Comment susciter l’enthousiasme autour de son projet lorsqu’on est une région qui veut atteindre un bilan énergétique positif en 2050 ?
Je crois qu’il faut d’abord un leadership. Sans ce leadership à la direction d’une région, d’un pays, d’une entreprise, c’est extrêmement difficile de mobiliser les gens. Sans enthousiasme, d’en créer. Je pense que l’enthousiasme se développe par contagion ; c’est un exemple que l’on a envie de suivre.
Le mot « démocratie » a été prononcé plusieurs fois lors de la table ronde. Est-ce un préalable ?
La démocratie est un préalable pour les droits humains, pour avoir un état de droit. Ce n’est pas forcément un préalable pour le développement durable, parce qu’on voit qu’il y a certains pays dictatoriaux qui vont beaucoup plus vite que des pays démocratiques dans la lutte contre les changements climatiques.
N’est-ce pas contradictoire avec l’objectif de créer de l’enthousiasme ?
Non… Au contraire, si la base de notre qualité de vie, c’est la démocratie et les droits humains, il faut utiliser cette base-là pour aller encore plus loin. Et l’énergie propre, l’air propre, l’eau propre, ce sont des droits humains.
À l’inverse, l’énergie positive en question peut-elle être un outil de démocratie ?
Indéniablement, lorsque vous produisez votre énergie de manière délocalisée, de façon propre, avec de la main-d’œuvre locale et des technologies locales, vous augmentez la stabilité sociale, le bien-être, la richesse locale. Et indiscutablement, quand l’énergie est transportée à distance, vient d’un autre pays, c’est un appauvrissement car il faut l’acheter. Se l’approprier est souvent source de guerre.
La transition énergétique, écologique, est-ce la panacée, le remède universel ?
Il n’y a jamais de remède universel et toujours des tas de remèdes différents. Mais si on veut aujourd’hui lutter contre la pollution de l’air et de l’eau, avoir une Terre avec une atmosphère vivable, il est clair que la priorité est de remplacer tous les vieux systèmes inefficients et polluants par des systèmes modernes, efficients et propres.
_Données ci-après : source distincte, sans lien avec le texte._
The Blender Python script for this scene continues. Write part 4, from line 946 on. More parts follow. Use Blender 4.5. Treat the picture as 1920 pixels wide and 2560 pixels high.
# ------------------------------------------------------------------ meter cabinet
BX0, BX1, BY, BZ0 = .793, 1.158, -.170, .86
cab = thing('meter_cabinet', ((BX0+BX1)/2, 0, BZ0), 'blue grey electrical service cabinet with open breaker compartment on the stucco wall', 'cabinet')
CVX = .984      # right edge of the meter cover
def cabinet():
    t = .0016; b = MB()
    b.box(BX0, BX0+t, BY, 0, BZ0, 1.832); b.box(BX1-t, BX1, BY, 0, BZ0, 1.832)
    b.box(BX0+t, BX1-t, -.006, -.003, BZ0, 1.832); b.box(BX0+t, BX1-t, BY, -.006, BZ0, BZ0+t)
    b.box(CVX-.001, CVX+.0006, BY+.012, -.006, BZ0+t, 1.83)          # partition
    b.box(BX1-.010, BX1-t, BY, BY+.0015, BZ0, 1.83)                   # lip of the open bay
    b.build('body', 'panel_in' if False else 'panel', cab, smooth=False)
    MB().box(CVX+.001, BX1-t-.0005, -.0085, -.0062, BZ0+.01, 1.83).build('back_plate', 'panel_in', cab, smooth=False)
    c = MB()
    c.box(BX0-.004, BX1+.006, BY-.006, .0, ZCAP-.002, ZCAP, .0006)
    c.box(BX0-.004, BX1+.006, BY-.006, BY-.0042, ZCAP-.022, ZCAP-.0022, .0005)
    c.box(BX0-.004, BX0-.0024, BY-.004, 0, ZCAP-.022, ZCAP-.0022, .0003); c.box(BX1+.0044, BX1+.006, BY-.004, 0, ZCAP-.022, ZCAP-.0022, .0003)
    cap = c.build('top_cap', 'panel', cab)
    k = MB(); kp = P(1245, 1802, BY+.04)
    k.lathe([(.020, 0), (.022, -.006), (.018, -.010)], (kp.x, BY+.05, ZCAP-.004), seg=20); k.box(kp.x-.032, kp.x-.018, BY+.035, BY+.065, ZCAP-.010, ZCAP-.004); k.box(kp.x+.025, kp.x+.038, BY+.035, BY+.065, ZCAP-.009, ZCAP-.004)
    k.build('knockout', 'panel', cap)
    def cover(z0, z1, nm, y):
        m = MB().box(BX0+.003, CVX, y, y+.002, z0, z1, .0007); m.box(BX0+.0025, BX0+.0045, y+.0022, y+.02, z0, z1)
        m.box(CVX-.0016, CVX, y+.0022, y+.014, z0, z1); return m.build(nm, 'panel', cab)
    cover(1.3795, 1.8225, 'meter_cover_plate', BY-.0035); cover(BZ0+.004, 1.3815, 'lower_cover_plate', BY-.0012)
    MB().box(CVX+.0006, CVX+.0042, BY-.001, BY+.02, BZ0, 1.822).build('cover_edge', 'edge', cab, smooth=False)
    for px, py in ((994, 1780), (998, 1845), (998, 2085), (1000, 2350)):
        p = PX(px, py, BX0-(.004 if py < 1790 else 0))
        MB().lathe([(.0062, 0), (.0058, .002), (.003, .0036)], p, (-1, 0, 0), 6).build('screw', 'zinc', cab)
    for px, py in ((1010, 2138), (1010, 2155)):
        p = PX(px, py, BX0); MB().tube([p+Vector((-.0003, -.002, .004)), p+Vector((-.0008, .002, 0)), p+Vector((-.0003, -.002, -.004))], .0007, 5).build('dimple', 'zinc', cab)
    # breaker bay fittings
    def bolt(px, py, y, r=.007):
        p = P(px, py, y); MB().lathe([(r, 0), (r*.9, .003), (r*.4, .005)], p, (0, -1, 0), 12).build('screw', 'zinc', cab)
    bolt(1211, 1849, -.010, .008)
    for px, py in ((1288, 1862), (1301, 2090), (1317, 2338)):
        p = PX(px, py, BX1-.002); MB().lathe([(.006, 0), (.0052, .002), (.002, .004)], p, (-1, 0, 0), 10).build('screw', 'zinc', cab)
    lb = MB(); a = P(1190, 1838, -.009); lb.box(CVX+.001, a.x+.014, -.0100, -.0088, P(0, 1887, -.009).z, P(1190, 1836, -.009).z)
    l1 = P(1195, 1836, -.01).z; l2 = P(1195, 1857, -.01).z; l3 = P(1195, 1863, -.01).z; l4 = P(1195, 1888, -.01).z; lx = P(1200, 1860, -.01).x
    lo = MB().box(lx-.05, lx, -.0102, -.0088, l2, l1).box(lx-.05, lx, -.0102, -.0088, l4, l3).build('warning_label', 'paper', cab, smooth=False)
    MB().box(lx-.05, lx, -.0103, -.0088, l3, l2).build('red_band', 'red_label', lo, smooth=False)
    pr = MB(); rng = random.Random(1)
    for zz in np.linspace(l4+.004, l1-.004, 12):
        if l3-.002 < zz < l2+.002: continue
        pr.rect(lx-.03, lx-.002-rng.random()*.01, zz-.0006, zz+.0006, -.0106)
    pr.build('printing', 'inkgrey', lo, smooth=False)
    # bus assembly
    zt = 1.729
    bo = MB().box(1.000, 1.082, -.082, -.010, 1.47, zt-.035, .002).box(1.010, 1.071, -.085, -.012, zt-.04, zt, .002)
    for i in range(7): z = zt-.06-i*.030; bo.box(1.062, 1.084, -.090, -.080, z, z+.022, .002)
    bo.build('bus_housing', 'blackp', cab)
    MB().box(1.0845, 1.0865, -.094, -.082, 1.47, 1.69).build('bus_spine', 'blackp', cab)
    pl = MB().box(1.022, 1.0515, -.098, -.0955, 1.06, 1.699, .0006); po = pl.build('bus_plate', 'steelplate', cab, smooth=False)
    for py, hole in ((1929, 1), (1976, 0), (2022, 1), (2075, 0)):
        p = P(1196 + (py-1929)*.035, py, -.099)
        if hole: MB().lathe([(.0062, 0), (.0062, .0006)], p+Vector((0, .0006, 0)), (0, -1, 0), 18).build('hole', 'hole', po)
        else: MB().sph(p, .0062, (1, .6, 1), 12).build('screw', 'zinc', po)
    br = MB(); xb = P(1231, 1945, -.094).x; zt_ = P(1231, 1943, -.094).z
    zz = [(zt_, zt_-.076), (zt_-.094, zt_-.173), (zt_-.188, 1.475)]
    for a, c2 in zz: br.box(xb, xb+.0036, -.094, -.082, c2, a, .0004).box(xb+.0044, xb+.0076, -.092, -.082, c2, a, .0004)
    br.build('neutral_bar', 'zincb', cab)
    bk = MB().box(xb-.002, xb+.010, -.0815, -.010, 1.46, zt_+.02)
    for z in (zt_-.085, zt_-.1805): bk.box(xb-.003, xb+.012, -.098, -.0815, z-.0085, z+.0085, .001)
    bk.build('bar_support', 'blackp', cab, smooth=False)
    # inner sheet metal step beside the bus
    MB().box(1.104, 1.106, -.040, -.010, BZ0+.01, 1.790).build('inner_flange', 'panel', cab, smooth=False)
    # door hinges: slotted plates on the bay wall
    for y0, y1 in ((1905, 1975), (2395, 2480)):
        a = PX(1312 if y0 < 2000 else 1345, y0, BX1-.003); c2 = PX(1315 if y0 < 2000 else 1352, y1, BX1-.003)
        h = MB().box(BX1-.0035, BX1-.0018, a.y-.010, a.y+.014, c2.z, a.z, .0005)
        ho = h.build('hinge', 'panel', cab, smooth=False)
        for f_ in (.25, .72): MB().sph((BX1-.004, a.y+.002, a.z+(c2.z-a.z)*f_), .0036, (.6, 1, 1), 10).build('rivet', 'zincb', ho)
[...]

Et cela, ça permet d’incorporer dans le mouvement tous ceux qui vont produire toutes ces nouvelles technologies. Avec enthousiasme. Les entreprises et les industries., on n’avance pas contre elles, on va avec elles. Il faut aussi un mode de consommation plus raisonnable, avec des technologies qui gaspillent moins ou qui ne gaspillent plus. Il faut que les consommateurs apprennent aussi à ne pas gaspiller. Il faut du respect mutuel et du respect pour ce qui nous entoure.
La transition écologique n’est-elle pas aussi un excellent ressort à la créativité ?
À chaque moment, où on est confronté à un changement, une rupture ou à une crise, on ne s’en sort qu’avec de la créativité. Si on essaye de reproduire ce que l’on avait dans le passé, on ne s’en sort pas. Donc, il faut accepter que le futur n’est pas une extrapolation du passé. Qu’il y a une rupture à faire et que toutes les solutions vont venir grâce à notre inventivité et à notre esprit de pionnier.
On a du mal à comprendre que l’on puisse être opposé à un tel objectif…
Vous savez, il y a des gens qui n’ont jamais été élevés avec le respect de ce qui les entoure, de l’être humain, la nature, ses ressources. Pour certains, l’extra court terme est le seul avenir.
La région est un grand pôle aéronautique et spatial qui abrite notamment Airbus. Quels sont vos contacts avec eux ?
Tom Enders (président exécutif d’Airbus Group) m’a raconté que quand j’ai initié le projet Solar impulse, ses ingénieurs riaient en disant que l’on ne pourrait jamais construire cet avion. Quand on l’a construit, ils ont ri en pensant que l’on ne pourrait jamais voler, quand on a voler, ils ont ri parce qu’ils pensaient que l’on allait s’écraser. Et quand on ne s’est pas écrasé, ils sont retournés tout de suite à la direction en disant qu’il fallait absolument développer des programmes d’aviation électrique. C’est maintenant ce qu’ils sont en train de faire. Mais je ne suis pas en contact industriel avec eux…
Les besoins sont différents. Nous avons construit un prototype, non industrialisable, qui avait comme but de montrer ce qui était possible. Leur but, c’est maintenant de transformer cet outil de transport qui doit durer trente ans, transporter des centaines de personnes.